Chris Baraniuk looks at the futility of things like traffic signal buttons in Press me! The buttons that lie to you:

Some would call this a “placebo button”—a button which, objectively speaking, provides no control over a system, but which to the user at least is psychologically fulfilling to push. It turns out that there are plentiful examples of buttons which do nothing and indeed other technologies which are purposefully designed to deceive us. But here’s the really surprising thing. Many increasingly argue that we actually benefit from the illusion that we are in control of something—even when, from the observer’s point of view, we’re not.

Notifications everywhere, and not a drop to drink

Interesting thoughts from Steven Levy in What the Apple Watch Means for The Age of Notifications:

Done right, notifications are a wonderful Feed of Feeds, weeding out the stuff you really need to see from all the usual chaff in the stream.

But it’s hard to do this right when every single app wants to send you notifications. Even given that the system will limit itself to notices worthy of instant notice there are just too many notifications elbowing their way into what should be a narrow passage labeled, “Stuff I absolutely need to see.”

This decreases the value of all notifications.

Gmail has tried, but no one has really figured out the algorithms required to figure out what qualifies as “Stuff I absolutely need to see.” This is the holy grail of notifications at the moment.

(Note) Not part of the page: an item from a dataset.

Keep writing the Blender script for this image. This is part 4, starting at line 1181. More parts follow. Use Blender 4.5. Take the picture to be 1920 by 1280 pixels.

Games for all genders: an interview with Toca Boca

My daughters love the Toca Boca apps—especially Robot Lab. Ingrid Simone’s article on their approach to gender is great. From Gender in Play: How Toca Boca Creates Apps for All Kids:

Toys have a large impact on how kids play together and relate to other kids. But kids of today are fostered into watching different shows and playing with different toys according to their gender.

We know that when a toy reaches a child a choice has already been made for them, someone has picked a blue or pink toy, an action figure or a doll. We believe this is limiting to kids, not to be able to decide on your own what your interests are, and that gender-targeted toys create an unnecessary barrier between girls and boys. And we believe that girls and boys, brothers and sisters want to play together!

And on the redesign of Robot Lab specifically:

Since the robot theme has historically been so targeted towards boys, we felt like we, as many before us, had somehow fallen in the trap of using conventional “boyish” colors, shapes and attributes. And we really wanted to see if we could make the app more appealing to both boys and girls.